Antes de morir en un accidente de tránsito en 1987, Carlos Salcedo confesó en una entrevista que durante el extraño evento ocurrido esa noche en la Vuelta a Suramérica gozó de una visión periférica, como si estuviera dotado de un ojo cuyo campo visual abarcaba los 360 grados. Y que de ahí, de esa experiencia, regresó cambiado en el buen sentido, más espiritual, transformado en una mejor persona. Su hija asegura lo mismo: quien regresó del rally era otro. Un hombre mucho más sensible y cariñoso, mucho más enamorado de la vida.

Miguel Ángel Moya, quien se pasó veinte años alejado de los medios y negado a recordar (ya fuera pública o privadamente) el acontecimiento sufrido a bordo del Citroen GS Club 1220, decidió romper el silencio para confesar que sí recordaba haber estado dentro de una nave esa noche de septiembre del 78. Se deslizaban por su interior sin necesidad de caminar, era un pasillo flanqueado por puertas luminosas. A pesar de no sentir nada, en ese momento era capaz de escuchar en su mente, como si tuviera propiedades telepáticas, la voz de su compañero: “¿Qué está pasando?, ¿qué es esto?”. Frente a ellos se cruzaban, de puerta a puerta, unos seres luminosos aún más brillantes que todo lo demás. Ambos fueron deslizados hasta un salón amplio. Ahí, desde el techo, bajaron dos espirales similares a las del ADN, una hacia cada cuerpo. Luego de eso todo se apagó y aparecieron al borde del camino, dentro del auto, con el motor apagado, en sentido contrario, no sobre el asfalto sino sobre la tierra.

También Moya relató, en esa entrevista veinte años después, que una vez llegados a Buenos Aires Salcedo y él fueron visitados por tres militares, representantes de la Fuerza Aérea Argentina. Les recomendaron (y en medio de una dictadura militar como la argentina, cualquier recomendación tenía el claro tinte de una orden y una amenaza) que no contaran nada, que no convenía, que no se les fuera ocurrir poner a la gente nerviosa. Luego fueron visitados cordialmente por otros funcionarios del gobierno que les pidieron sus pertenencias, todo lo que llevaban encima ese día, se llevaron el auto por dos días y prácticamente los convencieron: “Ustedes no saben nada, no vieron nada, no tienen idea de nada”.

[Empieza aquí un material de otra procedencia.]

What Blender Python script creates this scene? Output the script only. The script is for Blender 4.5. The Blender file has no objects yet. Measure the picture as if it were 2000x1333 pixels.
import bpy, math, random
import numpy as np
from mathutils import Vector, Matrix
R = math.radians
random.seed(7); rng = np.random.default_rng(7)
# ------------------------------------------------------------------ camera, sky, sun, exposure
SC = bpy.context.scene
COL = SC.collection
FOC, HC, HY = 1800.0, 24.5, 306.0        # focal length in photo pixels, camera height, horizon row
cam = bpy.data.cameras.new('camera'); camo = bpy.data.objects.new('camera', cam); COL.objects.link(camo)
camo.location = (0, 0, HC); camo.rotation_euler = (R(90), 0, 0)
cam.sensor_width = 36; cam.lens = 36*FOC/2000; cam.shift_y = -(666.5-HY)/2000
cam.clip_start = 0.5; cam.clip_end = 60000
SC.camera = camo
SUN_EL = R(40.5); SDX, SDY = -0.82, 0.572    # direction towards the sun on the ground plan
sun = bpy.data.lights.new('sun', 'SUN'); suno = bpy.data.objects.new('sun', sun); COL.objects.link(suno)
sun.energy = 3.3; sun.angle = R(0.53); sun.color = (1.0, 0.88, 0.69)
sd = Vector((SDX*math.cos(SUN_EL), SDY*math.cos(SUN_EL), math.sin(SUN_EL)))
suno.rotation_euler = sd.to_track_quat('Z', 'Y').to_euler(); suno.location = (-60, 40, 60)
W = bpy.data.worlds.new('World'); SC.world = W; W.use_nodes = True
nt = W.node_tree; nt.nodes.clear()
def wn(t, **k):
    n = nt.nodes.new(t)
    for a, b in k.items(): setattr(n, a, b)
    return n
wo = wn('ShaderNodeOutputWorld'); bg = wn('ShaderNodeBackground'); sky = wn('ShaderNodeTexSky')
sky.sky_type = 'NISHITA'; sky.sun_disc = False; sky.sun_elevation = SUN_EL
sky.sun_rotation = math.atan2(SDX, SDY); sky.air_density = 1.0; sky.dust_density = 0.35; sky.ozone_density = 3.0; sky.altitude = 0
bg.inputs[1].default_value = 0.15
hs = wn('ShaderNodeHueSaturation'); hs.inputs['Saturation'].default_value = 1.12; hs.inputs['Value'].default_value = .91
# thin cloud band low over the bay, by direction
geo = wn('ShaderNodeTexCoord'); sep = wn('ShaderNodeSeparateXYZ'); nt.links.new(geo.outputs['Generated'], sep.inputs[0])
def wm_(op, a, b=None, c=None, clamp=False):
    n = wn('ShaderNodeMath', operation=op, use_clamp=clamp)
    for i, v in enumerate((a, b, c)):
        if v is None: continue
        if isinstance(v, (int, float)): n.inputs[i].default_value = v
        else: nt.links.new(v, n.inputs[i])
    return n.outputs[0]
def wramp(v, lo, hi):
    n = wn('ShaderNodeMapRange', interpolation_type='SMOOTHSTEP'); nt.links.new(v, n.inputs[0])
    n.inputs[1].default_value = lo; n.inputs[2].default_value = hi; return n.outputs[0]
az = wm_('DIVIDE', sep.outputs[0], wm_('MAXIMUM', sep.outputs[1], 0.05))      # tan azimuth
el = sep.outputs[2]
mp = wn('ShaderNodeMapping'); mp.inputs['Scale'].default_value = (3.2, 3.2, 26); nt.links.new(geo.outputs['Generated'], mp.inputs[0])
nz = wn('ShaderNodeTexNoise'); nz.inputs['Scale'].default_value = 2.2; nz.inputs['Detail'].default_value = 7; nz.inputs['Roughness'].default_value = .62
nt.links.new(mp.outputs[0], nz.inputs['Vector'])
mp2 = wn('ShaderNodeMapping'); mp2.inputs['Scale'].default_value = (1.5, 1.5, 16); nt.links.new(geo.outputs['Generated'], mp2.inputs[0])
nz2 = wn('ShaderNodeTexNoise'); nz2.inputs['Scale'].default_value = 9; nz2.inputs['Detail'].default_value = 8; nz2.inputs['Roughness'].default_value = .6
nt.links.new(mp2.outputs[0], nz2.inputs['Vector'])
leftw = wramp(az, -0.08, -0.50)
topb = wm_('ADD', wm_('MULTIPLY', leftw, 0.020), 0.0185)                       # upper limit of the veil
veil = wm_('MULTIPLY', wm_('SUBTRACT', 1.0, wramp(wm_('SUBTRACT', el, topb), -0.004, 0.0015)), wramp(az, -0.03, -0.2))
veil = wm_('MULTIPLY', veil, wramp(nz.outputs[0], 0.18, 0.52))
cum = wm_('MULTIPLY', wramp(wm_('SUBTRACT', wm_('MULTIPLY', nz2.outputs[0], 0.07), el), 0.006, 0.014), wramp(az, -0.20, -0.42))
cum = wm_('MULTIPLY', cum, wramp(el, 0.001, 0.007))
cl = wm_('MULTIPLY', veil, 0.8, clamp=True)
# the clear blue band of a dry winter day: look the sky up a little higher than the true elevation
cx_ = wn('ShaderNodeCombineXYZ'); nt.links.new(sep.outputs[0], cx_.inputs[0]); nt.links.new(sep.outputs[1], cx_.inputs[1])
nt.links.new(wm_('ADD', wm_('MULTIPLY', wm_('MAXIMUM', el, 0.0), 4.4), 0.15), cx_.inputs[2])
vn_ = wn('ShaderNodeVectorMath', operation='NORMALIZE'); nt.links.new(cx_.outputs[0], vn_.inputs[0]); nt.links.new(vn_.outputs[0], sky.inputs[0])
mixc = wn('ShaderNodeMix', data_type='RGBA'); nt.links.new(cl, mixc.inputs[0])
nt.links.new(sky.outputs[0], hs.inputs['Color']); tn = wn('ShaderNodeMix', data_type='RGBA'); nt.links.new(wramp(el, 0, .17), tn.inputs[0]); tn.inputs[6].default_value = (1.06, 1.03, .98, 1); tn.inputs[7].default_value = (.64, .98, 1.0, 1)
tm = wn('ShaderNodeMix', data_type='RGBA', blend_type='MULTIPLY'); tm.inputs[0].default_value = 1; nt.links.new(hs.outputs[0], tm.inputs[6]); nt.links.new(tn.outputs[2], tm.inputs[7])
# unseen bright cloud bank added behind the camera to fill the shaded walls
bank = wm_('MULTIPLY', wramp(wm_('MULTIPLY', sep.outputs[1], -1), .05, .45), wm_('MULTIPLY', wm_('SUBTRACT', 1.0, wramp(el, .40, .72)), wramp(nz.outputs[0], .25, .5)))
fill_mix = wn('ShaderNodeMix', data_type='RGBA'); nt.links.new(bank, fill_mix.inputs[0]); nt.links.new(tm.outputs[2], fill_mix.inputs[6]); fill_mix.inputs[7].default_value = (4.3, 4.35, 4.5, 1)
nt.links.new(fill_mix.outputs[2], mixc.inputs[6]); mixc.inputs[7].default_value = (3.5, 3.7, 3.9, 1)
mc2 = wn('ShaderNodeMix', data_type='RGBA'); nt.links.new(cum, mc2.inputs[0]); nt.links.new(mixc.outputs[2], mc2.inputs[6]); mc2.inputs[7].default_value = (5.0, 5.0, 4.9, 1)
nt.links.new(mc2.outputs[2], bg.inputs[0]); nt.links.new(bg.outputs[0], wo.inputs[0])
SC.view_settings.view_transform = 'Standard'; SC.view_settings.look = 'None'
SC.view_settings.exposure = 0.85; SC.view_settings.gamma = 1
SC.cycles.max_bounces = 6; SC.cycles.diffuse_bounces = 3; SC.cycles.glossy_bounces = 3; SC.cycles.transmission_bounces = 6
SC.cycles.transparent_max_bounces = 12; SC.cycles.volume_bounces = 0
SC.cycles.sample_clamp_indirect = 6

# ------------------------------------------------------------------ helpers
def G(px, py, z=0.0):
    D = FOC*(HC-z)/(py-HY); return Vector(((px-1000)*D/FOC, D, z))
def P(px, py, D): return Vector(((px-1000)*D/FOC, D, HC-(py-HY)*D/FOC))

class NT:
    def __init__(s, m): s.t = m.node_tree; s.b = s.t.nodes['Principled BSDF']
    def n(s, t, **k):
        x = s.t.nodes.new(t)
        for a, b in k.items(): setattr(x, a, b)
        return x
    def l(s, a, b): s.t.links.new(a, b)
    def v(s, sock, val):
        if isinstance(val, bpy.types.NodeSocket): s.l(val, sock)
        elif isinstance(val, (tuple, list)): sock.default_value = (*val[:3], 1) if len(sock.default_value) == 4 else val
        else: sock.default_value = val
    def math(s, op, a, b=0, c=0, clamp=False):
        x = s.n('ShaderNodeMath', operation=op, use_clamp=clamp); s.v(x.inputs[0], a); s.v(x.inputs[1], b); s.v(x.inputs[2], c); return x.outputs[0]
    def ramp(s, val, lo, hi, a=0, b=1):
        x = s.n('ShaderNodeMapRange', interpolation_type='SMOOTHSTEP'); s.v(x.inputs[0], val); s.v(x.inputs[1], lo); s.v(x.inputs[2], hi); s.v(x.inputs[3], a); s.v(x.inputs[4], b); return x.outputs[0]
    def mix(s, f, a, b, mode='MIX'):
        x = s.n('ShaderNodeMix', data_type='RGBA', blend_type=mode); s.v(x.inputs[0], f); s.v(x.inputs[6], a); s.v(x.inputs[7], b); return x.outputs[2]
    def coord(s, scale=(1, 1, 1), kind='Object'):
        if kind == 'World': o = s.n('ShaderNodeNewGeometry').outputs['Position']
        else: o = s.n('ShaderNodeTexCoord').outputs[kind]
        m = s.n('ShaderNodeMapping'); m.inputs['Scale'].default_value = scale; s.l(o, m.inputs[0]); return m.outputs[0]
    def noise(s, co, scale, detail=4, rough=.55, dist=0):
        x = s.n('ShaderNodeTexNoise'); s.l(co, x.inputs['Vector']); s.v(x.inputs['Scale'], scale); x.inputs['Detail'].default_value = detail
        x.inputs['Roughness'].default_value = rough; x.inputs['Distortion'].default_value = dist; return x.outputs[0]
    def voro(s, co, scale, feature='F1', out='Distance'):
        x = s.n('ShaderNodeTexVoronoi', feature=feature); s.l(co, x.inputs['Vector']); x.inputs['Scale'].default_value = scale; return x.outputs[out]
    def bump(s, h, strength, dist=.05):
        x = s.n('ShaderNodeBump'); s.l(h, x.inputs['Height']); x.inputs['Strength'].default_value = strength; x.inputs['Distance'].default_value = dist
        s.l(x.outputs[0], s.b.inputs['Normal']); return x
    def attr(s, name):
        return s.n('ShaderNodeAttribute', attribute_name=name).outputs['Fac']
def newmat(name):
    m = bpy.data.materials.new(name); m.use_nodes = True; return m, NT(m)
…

Unos días más tarde, en Mendoza, algo ocurrió de nuevo con Moya. Estaba dormido, lo despertaron unas voces de alarma y una fuerte presión en el pecho, cuando abrió los ojos se dio cuenta de que estaba levitando sobre su cama y Carlos Salcedo lo empujaba por el pecho intentando devolverlo al colchón. Luego de eso se aisló, guardó silencio, le dio vergüenza ser considerado un loco o un mentiroso, juró nunca más hablar del tema. Acabó en la pequeña ciudad de Coyhaique, al sur de Chile, una de las vías de acceso a la Patagonia profunda. Y ahí montó su propio negocio: un taller mecánico.

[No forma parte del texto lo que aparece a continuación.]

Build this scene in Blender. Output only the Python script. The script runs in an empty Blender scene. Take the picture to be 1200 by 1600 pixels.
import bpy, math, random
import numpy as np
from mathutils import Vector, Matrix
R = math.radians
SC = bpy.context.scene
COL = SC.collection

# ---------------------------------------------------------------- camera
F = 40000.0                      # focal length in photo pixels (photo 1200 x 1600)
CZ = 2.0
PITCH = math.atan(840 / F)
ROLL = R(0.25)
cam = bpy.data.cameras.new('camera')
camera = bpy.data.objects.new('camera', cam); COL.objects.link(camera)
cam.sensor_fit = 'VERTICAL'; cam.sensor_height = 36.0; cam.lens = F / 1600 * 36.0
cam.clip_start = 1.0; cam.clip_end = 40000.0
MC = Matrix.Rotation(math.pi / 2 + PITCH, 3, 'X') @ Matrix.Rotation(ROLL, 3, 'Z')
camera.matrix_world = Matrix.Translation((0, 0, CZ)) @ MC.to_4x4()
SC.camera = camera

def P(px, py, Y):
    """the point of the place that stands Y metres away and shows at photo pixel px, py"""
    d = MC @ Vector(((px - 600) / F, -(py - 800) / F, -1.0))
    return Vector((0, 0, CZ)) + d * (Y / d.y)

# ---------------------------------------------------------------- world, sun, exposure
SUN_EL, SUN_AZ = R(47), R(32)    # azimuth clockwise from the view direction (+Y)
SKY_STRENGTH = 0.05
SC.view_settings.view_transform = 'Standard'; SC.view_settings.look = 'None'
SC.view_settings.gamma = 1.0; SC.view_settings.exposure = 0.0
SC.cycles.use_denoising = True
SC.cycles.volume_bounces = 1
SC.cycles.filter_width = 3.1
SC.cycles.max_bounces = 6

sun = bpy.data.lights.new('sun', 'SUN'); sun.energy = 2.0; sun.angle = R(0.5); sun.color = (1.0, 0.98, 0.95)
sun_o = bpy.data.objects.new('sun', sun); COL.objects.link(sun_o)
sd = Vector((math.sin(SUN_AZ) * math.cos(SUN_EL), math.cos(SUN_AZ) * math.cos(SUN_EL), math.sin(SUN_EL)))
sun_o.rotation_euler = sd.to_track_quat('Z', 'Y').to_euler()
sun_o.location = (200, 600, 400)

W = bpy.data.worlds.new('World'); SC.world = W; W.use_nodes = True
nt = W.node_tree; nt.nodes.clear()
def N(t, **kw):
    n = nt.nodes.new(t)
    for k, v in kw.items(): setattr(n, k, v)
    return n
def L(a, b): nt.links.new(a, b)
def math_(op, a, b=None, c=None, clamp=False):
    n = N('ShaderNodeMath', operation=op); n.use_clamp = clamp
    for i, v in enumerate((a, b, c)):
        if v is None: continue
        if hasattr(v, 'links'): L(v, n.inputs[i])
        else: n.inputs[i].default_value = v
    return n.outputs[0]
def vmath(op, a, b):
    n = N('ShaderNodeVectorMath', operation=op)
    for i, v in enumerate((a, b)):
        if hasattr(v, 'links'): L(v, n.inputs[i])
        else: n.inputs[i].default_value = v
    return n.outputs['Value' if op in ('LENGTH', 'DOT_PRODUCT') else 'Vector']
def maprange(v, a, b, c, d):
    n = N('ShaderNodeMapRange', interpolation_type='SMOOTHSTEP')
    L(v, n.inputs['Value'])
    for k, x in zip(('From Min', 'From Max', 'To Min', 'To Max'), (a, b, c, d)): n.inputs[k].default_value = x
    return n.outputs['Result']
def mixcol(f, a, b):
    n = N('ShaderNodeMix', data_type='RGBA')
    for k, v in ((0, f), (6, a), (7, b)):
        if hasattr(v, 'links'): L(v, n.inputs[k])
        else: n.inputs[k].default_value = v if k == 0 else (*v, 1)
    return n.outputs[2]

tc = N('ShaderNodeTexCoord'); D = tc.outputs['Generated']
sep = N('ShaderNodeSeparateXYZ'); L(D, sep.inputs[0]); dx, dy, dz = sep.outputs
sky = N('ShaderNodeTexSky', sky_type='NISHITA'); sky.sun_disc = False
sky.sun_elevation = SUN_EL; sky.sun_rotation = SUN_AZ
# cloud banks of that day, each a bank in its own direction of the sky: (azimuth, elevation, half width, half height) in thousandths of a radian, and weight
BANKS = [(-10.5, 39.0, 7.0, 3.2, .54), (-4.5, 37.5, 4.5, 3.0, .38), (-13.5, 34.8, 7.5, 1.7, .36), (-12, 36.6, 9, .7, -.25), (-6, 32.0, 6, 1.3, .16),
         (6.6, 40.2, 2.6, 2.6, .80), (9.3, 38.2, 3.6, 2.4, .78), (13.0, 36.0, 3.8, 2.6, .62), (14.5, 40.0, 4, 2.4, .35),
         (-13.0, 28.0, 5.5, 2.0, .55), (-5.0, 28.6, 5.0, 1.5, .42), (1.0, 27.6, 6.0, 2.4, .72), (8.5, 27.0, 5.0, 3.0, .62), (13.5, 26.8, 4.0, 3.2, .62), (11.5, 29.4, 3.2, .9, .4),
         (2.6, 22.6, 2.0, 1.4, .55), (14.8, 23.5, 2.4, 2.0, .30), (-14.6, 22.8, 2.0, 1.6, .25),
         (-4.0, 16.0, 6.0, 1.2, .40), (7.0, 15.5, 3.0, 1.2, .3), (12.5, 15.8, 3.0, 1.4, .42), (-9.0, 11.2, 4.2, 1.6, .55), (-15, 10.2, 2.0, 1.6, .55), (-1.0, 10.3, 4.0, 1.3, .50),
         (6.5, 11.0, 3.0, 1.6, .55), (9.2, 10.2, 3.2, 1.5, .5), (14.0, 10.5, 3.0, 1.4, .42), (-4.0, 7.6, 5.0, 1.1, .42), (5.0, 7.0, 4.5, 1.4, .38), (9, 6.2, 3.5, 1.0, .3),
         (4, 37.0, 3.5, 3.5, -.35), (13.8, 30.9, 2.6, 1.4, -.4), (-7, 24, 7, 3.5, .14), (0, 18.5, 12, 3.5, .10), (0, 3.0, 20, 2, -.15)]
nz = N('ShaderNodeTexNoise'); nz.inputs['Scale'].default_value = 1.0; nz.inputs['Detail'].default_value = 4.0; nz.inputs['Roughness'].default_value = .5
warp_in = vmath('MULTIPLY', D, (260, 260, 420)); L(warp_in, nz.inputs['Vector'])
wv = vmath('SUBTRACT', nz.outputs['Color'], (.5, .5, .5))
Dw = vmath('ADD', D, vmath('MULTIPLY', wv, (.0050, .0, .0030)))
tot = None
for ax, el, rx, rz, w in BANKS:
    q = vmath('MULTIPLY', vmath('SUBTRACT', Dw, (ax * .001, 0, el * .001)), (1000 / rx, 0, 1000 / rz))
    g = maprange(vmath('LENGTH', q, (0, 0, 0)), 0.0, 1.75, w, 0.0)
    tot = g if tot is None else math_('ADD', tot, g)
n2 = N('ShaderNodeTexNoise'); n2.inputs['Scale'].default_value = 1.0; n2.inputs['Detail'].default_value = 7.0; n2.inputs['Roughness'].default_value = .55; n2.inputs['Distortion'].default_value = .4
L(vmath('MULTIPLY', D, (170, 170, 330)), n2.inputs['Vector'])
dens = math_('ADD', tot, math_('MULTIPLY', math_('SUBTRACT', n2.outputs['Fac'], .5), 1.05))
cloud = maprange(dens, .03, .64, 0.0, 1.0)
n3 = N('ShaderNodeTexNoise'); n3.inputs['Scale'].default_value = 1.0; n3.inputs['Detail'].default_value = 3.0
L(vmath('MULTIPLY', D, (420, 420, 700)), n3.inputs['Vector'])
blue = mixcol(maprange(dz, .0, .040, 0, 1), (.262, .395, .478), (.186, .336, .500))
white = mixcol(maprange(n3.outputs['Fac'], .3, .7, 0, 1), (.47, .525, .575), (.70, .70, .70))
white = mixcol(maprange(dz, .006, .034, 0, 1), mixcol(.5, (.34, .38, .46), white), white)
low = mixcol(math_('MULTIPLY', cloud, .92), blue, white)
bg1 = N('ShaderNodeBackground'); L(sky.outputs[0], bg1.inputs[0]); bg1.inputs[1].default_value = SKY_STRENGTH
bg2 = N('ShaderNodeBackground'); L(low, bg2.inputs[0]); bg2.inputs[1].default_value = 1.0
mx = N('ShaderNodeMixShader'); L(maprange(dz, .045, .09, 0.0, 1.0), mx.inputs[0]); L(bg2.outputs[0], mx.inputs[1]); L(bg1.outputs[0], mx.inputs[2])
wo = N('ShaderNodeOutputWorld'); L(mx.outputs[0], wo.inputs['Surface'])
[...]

Miguel Moya tardó casi dos años en ser convencido por un grupo de periodistas para dar una entrevista sobre el tema de la abducción. Fue en ese momento, antes de conceder la entrevista, cuando tuvo que contar a su esposa y sus hijos lo que le había ocurrido veinte años atrás, pues ni ellos sabían lo que pasó aquella noche. Fue su familia la que lo impulsó a contarlo todo. Moya lo hizo como una manera de exorcizarlo, de liberarse, a ver si los fantasmas del pasado y de otro espacio se dignaban de una vez a dejarlo en paz.

Además de la descalificación y de la enorme interrogante de si los pilotos chilenos dicen la verdad o se lo inventaron todo, quedó una frase registrada para la posteridad: la dijo el empleado de la gasolinera, Eduardo Forchetazzo, primer humano con el que entraron en contacto luego de la experiencia extraterrestre: “Y qué sé yo, debe ser que los marcianos se alimentan de nafta”.